Nous souhaitons un élargissement des membres permanents du Conseil de sécurité, qui donnerait, notamment, une place accrue aux pays émergents.

Nous proposons – cela a été critiqué, mais à mon avis de manière injustifiée – que les cinq membres permanents du Conseil de sécurité, en cas de crimes de masse – c’est le cas en Syrie –, suspendent volontairement leur utilisation du droit du veto, afin d’éviter la paralysie de cette instance.

Selon nous, le droit de veto n’est pas un privilège, c’est une responsabilité. Vous avez sans doute noté, mesdames, messieurs les sénateurs, que le Président de la République s’est engagé, lors de la récente assemblée générale des Nations unies, à ce que la France n’utilise plus son droit de veto dans ce cas. Il s’agit là d’une décision forte, mais qu’on ne saurait critiquer en prétendant y voir une renonciation à notre rôle. Non ! Je pense même, en maniant sans excès le paradoxe, que si l’on veut donner au droit de veto toute sa légitimité, il faut éviter les excès, comme on en a connu notamment dans l’affaire syrienne.

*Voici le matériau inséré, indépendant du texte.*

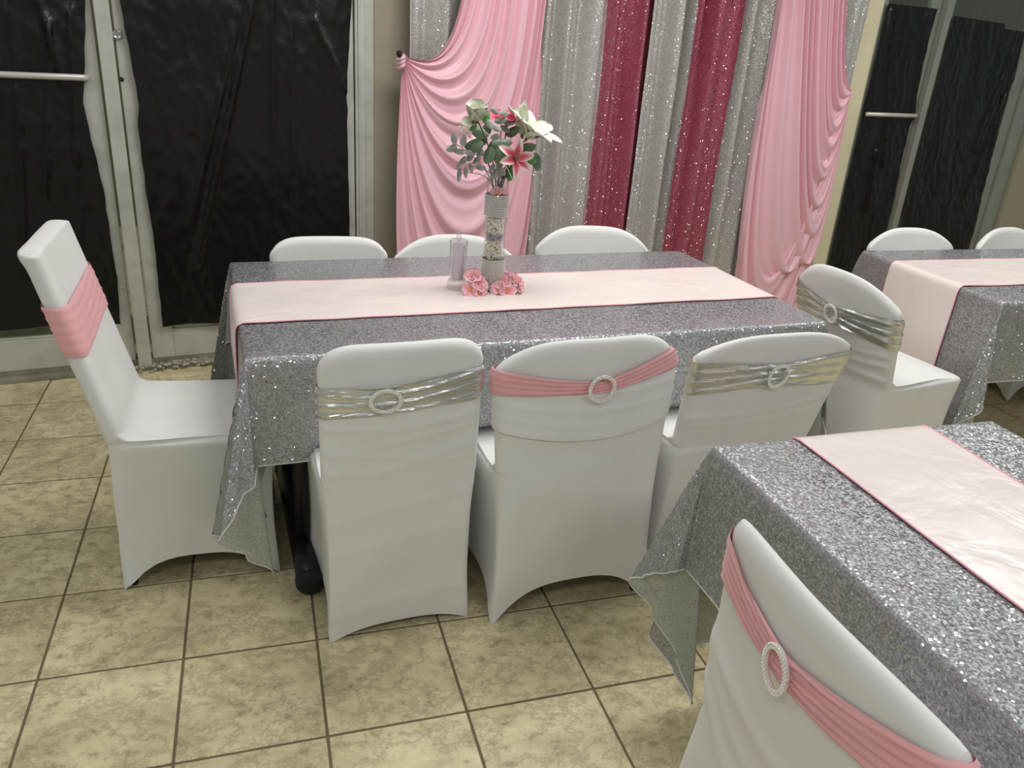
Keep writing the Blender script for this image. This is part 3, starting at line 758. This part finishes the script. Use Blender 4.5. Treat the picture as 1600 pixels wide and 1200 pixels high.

Notre décision est au service de la sécurité internationale, de la paix et d’un multilatéralisme rénové et légitimé.

Nous agissons aussi pour une planète préservée. Mme Giraud, Mme Aïchi et M. Perrin sont intervenus sur ce sujet, et je fais miennes les observations qu’ils ont formulées. Mme Aïchi a souligné à quel point on ne pouvait agir dans ce domaine sans avoir une vision à long terme. M. Perrin a soulevé toute une série de questions, parfaitement légitimes, quant à l’incidence des dérèglements climatiques sur les conflits, les migrations, les phénomènes extrêmes, la pauvreté. C’est bien le sujet ! Mme Giraud, quant à elle, a bien voulu relever que je me mobilisais pour le climat.

Je vous le confirme, mesdames, messieurs les sénateurs : je me mobilise à tel point que mes collègues étrangers m’ont même surnommé le « climarathonien » ! (Sourires.)

La préservation de la planète, tel est l’objet de la Conférence mondiale sur le climat, qui aura lieu dans cinquante jours et que je suggère d’appeler, non pas par arrogance, mais parce que c’est ainsi que tous les étrangers la nomment, la « Conférence de Paris », de préférence à la « COP 21 ».